— START DATASET CONTENT —

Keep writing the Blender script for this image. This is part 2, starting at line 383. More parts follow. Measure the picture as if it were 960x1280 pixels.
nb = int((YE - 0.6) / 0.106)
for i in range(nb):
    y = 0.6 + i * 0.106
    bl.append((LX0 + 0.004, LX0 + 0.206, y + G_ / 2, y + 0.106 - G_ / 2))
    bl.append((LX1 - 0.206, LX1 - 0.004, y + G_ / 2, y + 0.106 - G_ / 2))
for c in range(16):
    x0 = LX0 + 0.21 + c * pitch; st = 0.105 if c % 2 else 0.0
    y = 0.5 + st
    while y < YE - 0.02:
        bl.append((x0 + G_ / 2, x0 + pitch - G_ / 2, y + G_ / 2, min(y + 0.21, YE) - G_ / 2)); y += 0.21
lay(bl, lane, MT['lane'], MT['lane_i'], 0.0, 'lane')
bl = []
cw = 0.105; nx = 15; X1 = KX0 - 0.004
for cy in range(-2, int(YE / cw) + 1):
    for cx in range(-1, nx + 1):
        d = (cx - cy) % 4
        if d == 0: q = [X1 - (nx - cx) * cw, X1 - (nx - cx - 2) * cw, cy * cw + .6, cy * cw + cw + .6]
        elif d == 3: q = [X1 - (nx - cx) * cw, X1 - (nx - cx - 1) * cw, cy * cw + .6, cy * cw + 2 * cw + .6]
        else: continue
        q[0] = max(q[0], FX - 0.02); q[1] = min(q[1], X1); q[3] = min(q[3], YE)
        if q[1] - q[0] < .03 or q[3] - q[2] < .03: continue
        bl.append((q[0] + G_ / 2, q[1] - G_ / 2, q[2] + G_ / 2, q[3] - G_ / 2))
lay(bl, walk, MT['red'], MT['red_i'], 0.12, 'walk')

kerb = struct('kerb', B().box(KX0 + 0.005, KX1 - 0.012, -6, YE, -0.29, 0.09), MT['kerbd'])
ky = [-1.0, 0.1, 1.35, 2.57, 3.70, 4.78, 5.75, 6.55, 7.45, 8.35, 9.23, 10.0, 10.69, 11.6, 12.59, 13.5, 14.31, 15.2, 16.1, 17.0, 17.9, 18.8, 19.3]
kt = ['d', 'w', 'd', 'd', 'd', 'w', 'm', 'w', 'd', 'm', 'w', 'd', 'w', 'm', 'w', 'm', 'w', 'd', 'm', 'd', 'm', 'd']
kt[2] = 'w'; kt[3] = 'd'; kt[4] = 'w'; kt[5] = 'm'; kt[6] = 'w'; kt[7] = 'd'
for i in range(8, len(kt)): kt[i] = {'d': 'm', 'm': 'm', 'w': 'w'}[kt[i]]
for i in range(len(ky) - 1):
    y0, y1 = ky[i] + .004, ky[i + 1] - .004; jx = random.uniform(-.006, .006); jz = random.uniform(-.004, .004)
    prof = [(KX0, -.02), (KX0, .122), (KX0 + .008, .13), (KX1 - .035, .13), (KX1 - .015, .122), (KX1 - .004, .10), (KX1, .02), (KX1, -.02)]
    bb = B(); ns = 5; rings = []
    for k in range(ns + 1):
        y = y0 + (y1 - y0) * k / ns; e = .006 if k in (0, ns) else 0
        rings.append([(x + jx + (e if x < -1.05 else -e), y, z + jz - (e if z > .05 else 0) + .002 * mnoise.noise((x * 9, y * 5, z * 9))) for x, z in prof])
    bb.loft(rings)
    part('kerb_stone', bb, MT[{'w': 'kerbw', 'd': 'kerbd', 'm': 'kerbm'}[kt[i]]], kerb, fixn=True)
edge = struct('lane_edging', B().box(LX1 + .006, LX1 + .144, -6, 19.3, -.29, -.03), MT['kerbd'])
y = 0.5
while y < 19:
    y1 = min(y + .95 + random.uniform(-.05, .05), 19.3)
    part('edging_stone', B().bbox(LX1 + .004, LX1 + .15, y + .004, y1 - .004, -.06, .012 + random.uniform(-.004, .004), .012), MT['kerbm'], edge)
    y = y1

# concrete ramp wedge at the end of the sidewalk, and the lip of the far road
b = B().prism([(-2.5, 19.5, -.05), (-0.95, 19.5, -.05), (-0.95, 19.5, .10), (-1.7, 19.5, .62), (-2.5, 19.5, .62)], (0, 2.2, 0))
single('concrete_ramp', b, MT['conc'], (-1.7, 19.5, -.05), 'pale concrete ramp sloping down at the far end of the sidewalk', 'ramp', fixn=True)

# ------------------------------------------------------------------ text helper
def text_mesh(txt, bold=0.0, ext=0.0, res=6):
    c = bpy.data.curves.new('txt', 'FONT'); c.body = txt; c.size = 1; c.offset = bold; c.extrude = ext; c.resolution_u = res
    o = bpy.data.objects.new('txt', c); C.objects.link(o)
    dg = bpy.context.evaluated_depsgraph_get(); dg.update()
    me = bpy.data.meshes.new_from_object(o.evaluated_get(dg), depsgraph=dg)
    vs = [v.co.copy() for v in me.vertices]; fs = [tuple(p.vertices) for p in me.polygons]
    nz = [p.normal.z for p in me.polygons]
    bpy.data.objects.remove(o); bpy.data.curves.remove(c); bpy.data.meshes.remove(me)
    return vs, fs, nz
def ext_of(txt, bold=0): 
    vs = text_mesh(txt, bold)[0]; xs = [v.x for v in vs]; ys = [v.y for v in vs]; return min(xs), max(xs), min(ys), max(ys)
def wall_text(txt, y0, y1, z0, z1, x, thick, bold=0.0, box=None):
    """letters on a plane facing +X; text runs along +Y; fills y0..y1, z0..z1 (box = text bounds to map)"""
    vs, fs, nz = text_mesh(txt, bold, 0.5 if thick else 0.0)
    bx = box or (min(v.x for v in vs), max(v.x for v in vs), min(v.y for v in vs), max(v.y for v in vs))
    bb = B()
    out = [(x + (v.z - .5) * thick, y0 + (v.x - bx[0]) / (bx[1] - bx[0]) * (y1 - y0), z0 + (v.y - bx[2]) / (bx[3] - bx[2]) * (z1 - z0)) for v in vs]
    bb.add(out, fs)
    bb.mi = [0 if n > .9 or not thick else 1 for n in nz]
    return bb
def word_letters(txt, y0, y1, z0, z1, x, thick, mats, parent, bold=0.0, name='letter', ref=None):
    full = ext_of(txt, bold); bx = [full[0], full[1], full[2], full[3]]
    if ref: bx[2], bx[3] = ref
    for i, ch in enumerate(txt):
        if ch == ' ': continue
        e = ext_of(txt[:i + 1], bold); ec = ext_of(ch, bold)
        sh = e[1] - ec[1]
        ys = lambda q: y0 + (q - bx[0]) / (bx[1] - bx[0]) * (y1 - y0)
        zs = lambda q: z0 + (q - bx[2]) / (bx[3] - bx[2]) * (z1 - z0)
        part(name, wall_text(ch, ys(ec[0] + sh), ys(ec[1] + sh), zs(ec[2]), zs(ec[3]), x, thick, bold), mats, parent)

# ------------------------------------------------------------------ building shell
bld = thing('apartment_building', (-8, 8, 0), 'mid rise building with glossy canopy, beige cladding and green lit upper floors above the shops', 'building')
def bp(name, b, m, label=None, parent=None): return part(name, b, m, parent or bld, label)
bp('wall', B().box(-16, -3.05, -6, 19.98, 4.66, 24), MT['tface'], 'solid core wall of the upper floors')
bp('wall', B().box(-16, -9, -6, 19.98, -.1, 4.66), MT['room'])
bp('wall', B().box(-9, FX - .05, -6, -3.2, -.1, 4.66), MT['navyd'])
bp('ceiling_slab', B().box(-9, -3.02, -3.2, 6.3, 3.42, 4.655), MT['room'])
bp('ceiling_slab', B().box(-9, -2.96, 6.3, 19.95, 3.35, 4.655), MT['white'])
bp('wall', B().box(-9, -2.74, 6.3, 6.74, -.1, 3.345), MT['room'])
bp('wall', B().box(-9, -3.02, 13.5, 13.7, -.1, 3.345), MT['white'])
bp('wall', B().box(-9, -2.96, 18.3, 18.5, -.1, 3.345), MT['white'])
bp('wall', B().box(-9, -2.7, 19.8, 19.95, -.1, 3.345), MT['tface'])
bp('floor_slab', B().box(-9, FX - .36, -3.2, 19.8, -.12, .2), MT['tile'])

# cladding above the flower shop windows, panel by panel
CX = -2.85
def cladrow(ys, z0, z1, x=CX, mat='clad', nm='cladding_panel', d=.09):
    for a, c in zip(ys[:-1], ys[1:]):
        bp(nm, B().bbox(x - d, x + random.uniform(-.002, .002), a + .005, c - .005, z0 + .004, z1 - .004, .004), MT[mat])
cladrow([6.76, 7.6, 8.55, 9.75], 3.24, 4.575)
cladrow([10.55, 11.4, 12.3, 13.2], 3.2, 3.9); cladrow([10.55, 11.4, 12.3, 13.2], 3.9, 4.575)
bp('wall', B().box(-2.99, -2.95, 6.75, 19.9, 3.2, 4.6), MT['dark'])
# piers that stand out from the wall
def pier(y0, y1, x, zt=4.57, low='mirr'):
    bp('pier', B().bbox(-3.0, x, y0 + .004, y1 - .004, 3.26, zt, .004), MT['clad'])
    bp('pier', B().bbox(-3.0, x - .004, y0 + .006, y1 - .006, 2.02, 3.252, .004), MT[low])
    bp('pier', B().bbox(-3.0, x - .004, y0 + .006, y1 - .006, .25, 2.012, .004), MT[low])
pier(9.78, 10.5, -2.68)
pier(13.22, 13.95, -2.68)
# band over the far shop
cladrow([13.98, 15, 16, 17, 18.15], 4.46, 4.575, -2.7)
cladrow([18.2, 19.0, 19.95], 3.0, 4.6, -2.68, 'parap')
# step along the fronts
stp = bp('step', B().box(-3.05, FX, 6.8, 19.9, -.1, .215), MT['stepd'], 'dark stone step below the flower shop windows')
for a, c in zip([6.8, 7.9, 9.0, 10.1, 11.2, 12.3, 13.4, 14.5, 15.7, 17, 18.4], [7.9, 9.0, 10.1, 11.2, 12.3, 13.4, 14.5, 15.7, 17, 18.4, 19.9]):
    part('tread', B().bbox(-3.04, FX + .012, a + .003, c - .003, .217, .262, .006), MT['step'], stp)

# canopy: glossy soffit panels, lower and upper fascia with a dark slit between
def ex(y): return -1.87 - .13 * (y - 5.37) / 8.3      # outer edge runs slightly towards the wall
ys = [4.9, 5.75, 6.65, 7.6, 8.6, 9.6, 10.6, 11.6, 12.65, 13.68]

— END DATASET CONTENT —
— START DATASET CONTENT —

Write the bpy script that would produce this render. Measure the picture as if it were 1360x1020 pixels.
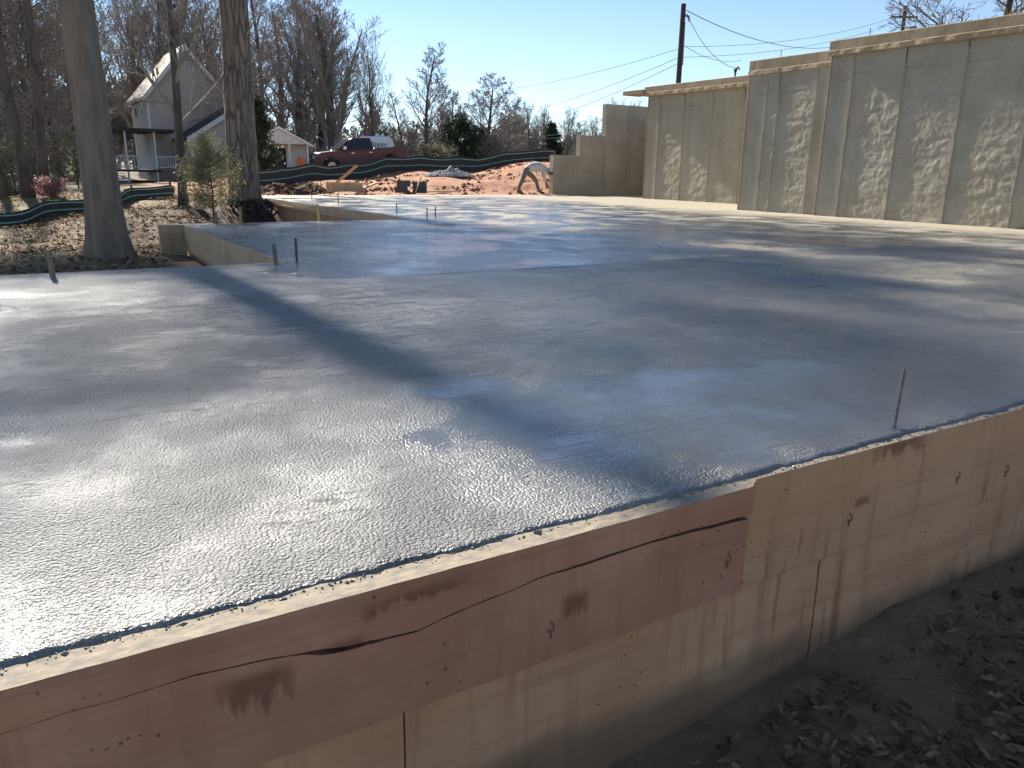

— END DATASET CONTENT —

Return nothing but the lines running from the line with "Keep writing the" through the line with "lay(bl, walk, MT['red'], MT['red_i'], 0.12, 'walk')", exactly as they appear.

CORRECT ANSWER
Keep writing the Blender script for this image. This is part 2, starting at line 383. More parts follow. Measure the picture as if it were 960x1280 pixels.
nb = int((YE - 0.6) / 0.106)
for i in range(nb):
    y = 0.6 + i * 0.106
    bl.append((LX0 + 0.004, LX0 + 0.206, y + G_ / 2, y + 0.106 - G_ / 2))
    bl.append((LX1 - 0.206, LX1 - 0.004, y + G_ / 2, y + 0.106 - G_ / 2))
for c in range(16):
    x0 = LX0 + 0.21 + c * pitch; st = 0.105 if c % 2 else 0.0
    y = 0.5 + st
    while y < YE - 0.02:
        bl.append((x0 + G_ / 2, x0 + pitch - G_ / 2, y + G_ / 2, min(y + 0.21, YE) - G_ / 2)); y += 0.21
lay(bl, lane, MT['lane'], MT['lane_i'], 0.0, 'lane')
bl = []
cw = 0.105; nx = 15; X1 = KX0 - 0.004
for cy in range(-2, int(YE / cw) + 1):
    for cx in range(-1, nx + 1):
        d = (cx - cy) % 4
        if d == 0: q = [X1 - (nx - cx) * cw, X1 - (nx - cx - 2) * cw, cy * cw + .6, cy * cw + cw + .6]
        elif d == 3: q = [X1 - (nx - cx) * cw, X1 - (nx - cx - 1) * cw, cy * cw + .6, cy * cw + 2 * cw + .6]
        else: continue
        q[0] = max(q[0], FX - 0.02); q[1] = min(q[1], X1); q[3] = min(q[3], YE)
        if q[1] - q[0] < .03 or q[3] - q[2] < .03: continue
        bl.append((q[0] + G_ / 2, q[1] - G_ / 2, q[2] + G_ / 2, q[3] - G_ / 2))
lay(bl, walk, MT['red'], MT['red_i'], 0.12, 'walk')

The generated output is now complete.